Aus unserer Sicht spricht mehr für den zweiten Entwicklungszusammenhang. Wir trauen dem postfordistischen Kapitalismus weiterhin ein gehöriges Entwicklungspotential zu. Seine Flexibilisierungs- und Vernetzungsmöglichkeiten scheinen uns noch lange nicht erschöpft. Aber wer weiß, ob es wirklich so ist, irgendwann kommt die nächste Verwertungskrise. Im historischen Rückblick wird deutlich, daß die grundlegenden Verwertungskrisen des 20. Jahrhunderts, in den Jahren 1923-29 und 1972-74 erst mit einem Abstand von mehreren Jahren als solche erkannt wurden. Zu dem Zeitpunkt, als klar wurde, daß sich ein neues Akkumulationsregime durchsetzte waren die korrelierenden Regulationsformen schon im Ansatz etabliert, so daß sie im politischen Kampf nicht mehr grundsätzlich negiert wurden. Unter den Bedingungen einer Krise kann die Bestimmung der Klasseninteressen auch dazu führen, daß nach Antworten quer oder außerhalb des scheinbar vorgegebenen Rahmens gesucht wird. Argentinien steht dafür zur Zeit als Beispiel. Es kann aber auch zu autoritär-marktradikalen Einschnitten kommen, wie unter der Diktatur Pinochets in Chile, die beispielgebend war. Staatsreformistische Ansätze wie ehemals in Nicaragua sind dagegen regelmäßig einem äußeren politischen und unter Umständen. auch militärische Druck ausgesetzt. Sich unter den Voraussetzungen einer Verwertungskrise von links zugleich der herrschenden ökonomischen als auch der politischen Logik zu widersetzen, das heißt sowohl anti-staatlich und anti-kapitalistisch zu agieren, ist ungemein schwer. Denn die relativ freie Dynamik des sozialen Kräftespiels mündet bei einer Zuspitzung eher in autoritären oder faschistischen Entwicklungslinien, da diese eine unmittelbare Beruhigung der Situation versprechen. 
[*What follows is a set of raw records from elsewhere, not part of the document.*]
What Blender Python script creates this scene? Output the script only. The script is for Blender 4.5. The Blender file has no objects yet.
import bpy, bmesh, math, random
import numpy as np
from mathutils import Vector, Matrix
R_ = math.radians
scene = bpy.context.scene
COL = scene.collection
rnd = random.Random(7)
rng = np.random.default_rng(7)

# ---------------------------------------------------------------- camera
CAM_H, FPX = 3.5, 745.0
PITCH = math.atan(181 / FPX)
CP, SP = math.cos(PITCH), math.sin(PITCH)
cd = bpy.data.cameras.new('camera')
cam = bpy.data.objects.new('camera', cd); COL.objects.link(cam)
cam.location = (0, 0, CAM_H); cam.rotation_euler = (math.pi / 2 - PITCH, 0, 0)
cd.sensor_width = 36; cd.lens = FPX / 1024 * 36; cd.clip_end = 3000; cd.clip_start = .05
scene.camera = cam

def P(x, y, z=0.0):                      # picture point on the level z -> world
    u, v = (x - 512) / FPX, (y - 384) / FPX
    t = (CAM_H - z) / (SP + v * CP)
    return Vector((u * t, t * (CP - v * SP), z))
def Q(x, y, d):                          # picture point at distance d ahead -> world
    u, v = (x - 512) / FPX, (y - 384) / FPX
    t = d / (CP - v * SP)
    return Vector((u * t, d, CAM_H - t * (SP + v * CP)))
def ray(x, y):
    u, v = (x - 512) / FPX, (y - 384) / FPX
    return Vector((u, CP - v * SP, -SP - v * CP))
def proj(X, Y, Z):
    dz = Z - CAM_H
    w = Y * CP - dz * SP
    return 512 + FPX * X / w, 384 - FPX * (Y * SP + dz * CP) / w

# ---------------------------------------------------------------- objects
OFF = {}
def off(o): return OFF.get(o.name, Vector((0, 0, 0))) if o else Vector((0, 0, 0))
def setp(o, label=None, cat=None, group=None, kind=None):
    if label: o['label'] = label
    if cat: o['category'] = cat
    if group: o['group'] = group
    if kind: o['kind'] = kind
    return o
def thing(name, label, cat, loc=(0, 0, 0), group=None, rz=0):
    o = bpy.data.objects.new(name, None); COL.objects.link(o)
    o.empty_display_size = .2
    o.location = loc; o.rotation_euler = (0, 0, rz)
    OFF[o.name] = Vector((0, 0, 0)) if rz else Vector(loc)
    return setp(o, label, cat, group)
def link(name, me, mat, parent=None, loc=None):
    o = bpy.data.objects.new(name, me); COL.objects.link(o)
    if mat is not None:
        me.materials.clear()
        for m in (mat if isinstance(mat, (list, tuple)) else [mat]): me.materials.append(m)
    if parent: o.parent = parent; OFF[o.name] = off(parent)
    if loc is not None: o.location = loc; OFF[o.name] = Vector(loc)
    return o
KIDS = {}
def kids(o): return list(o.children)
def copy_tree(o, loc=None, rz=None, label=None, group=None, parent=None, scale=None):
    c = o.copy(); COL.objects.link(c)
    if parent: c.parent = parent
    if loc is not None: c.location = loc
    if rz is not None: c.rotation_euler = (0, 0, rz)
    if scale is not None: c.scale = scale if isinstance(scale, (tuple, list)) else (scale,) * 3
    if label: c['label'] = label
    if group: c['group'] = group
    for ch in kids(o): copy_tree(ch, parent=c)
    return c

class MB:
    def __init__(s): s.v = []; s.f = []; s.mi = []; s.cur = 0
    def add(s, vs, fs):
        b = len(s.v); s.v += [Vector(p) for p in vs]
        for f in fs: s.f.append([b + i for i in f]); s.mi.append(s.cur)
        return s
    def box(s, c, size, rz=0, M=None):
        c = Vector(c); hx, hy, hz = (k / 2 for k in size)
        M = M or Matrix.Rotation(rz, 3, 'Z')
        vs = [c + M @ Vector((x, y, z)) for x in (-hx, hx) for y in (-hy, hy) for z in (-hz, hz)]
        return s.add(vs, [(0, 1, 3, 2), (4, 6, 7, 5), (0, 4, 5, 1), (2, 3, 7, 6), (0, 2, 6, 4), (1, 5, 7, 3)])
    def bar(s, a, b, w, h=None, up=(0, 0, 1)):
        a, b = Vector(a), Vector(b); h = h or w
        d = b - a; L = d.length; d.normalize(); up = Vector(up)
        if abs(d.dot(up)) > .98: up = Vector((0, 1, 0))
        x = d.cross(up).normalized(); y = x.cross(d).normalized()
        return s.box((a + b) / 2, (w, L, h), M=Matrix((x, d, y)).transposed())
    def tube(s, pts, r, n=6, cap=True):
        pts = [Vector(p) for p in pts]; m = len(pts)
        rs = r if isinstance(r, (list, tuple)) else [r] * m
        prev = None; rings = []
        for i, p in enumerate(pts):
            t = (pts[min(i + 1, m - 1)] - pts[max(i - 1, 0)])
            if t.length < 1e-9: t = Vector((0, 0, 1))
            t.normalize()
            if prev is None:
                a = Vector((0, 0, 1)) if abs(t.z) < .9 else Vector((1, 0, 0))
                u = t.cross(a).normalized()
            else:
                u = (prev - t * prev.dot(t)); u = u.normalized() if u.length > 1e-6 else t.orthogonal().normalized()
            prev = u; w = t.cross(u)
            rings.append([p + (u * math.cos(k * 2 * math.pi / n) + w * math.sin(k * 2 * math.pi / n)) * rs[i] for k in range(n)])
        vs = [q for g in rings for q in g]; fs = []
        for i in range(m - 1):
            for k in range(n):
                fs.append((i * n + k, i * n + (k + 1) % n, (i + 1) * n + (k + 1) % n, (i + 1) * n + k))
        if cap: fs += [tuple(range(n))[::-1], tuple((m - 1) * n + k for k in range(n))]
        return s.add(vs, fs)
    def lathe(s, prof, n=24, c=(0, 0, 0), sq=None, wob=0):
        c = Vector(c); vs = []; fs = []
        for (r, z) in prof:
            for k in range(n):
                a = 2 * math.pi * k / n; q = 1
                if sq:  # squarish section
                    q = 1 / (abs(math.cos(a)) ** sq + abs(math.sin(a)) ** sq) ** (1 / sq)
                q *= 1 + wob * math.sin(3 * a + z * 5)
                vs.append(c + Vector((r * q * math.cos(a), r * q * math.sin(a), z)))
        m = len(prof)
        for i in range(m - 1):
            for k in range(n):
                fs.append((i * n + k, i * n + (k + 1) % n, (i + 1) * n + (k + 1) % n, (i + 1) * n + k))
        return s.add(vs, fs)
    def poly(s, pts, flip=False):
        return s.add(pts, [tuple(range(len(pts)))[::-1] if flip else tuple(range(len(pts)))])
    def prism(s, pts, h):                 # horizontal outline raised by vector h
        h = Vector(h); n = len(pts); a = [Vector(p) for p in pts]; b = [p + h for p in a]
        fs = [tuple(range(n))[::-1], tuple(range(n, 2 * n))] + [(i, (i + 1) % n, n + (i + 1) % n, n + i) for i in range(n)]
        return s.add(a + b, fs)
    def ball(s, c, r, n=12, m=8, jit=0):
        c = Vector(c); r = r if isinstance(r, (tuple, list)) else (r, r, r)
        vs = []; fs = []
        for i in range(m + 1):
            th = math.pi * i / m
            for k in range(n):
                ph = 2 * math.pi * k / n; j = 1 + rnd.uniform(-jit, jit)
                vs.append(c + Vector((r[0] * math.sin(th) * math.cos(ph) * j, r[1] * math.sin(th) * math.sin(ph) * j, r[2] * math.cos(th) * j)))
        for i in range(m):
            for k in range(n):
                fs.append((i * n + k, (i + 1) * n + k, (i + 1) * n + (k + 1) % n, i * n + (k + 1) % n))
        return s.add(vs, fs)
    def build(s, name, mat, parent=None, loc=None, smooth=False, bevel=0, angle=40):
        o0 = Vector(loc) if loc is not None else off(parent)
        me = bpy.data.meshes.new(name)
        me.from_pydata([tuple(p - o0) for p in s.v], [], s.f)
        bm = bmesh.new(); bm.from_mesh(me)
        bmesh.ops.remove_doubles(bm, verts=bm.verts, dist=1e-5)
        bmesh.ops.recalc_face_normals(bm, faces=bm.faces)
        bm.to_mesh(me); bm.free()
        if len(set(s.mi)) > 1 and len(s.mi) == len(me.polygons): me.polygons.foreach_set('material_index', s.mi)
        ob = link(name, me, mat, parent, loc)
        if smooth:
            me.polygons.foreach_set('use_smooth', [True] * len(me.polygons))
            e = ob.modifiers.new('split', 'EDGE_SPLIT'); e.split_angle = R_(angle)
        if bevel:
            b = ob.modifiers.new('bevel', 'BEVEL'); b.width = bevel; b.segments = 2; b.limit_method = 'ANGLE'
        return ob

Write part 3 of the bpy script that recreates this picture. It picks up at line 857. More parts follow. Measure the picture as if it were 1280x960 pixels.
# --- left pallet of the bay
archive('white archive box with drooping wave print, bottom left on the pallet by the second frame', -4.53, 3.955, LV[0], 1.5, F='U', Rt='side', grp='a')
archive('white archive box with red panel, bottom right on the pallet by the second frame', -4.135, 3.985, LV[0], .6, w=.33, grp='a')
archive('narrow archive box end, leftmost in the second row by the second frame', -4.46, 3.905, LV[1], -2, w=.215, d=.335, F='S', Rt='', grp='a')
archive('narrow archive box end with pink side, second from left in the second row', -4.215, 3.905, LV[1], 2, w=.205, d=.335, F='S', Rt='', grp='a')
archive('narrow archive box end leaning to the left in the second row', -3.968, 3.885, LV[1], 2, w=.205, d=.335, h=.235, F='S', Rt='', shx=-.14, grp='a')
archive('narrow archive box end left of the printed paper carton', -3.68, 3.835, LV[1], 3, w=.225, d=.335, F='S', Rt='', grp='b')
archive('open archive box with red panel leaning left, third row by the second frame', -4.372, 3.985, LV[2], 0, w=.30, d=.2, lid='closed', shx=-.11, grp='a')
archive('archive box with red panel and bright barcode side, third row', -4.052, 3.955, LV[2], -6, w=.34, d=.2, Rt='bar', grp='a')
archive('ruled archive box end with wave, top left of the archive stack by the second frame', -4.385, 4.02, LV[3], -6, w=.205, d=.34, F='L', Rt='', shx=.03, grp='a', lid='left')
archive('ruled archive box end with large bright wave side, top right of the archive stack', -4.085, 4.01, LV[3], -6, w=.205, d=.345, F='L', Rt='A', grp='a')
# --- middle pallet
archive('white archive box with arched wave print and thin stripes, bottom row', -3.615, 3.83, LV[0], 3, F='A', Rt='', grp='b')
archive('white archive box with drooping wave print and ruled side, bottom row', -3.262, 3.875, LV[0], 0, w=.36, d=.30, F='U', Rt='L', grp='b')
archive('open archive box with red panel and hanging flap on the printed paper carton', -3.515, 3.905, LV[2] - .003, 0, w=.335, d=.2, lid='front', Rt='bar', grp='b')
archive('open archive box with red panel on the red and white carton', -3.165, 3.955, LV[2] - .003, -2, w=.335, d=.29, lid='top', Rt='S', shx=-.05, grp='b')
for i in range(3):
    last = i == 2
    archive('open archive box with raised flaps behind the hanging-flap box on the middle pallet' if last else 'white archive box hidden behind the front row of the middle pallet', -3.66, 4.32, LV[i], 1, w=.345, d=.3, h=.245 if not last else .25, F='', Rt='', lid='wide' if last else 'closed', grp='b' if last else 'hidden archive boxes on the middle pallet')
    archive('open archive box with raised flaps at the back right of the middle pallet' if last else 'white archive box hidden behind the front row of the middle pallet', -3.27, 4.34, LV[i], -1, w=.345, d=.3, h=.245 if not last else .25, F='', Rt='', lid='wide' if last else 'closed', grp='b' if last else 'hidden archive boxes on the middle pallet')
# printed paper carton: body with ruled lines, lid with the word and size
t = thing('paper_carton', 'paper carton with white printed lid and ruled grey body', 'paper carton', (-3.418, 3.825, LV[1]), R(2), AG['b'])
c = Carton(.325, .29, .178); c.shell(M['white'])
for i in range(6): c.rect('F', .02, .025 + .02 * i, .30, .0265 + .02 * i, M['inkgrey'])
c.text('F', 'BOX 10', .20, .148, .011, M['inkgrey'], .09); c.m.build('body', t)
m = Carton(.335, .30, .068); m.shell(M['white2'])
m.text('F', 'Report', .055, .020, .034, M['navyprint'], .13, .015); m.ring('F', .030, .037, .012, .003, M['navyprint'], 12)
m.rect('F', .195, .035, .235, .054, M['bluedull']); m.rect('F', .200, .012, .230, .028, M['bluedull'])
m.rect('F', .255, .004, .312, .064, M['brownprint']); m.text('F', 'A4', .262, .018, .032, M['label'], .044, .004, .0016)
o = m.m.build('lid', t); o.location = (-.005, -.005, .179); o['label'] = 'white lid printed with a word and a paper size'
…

Spannend ist in diesem Zusammenhang auch die Frage, inwieweit die revanchistisch-modernistischen Regulationsformen die eigentlich hegemoniale Form des postfordistischen Akkumulationsregimes darstellen. Der Fordismus war im weiteren Sinne ein sozialdemokratisches Zeitalter, einschließlich seiner sozialkonservativ-korporatistischen Regimes. Der Neo-Konservativismus von Reagan, Thatcher bis Kohl brach das fordistische Regime auf, während sich die Versuche von New Labour bis Rot-Grün als daran anknüpfende Modernisierungsversuche erweisen sollten. Bisher waren wir davon ausgegangen, daß sich im Postfordismus noch kein hegemoniales Regulationsmuster herausgebildet hat. Vielleicht besteht dies nun darin, daß regionale und betriebliche Korporatismen in weltweiter Konkurrenz im wesentlichen autoritär in ethnisierten oder nationalistischen Formationen zusammen gehalten werden. Die durch die Weltmarktkonkurrenz verstärkte soziale Fragmentierung führt im amerikanischen Weg zu einer Verschärfung der autoritären Segregation und einer sozialen Disziplinierung durch Armut. Das europäische Modell scheint auf die repressive Durchsetzung einer neuen Homogenität hinauszulaufen. Mit diesen unterschiedlichen Wegen würde auch deutlich, daß sich aus der ökonomischen Umstrukturierung nicht die Form der autoritären Regime ableiten ließe, sondern nur deren Tendenz zur Durchsetzung im herrschenden Interesse. Die hegemoniale Formierung, die sich dann abzeichnen würde, wäre eine neue Identität von sozio-ökonomischer Basis und politischer Formierung, ein von oben und unten getragenen allmächtigen Leviathans.

Der Hamburger Rechtssenat unter CDU und Schillpartei trägt das seine zu einer solchen Formierung der Gesellschaft bei. Wir hoffen, daß die Problematik einer autoritären Formierung, unabhängig davon, welche Parteienkonstellation sie betreibt, weiterhin kritisch in der Linken untersucht und diskutiert wird. Und dies ohne, daß vorschnell eine Faschisierung festgestellt wird oder vor lauter zivilgesellschaftlicher Rhetorik die Gefahren der gegenwärtigen Entwicklung nicht gesehen werden.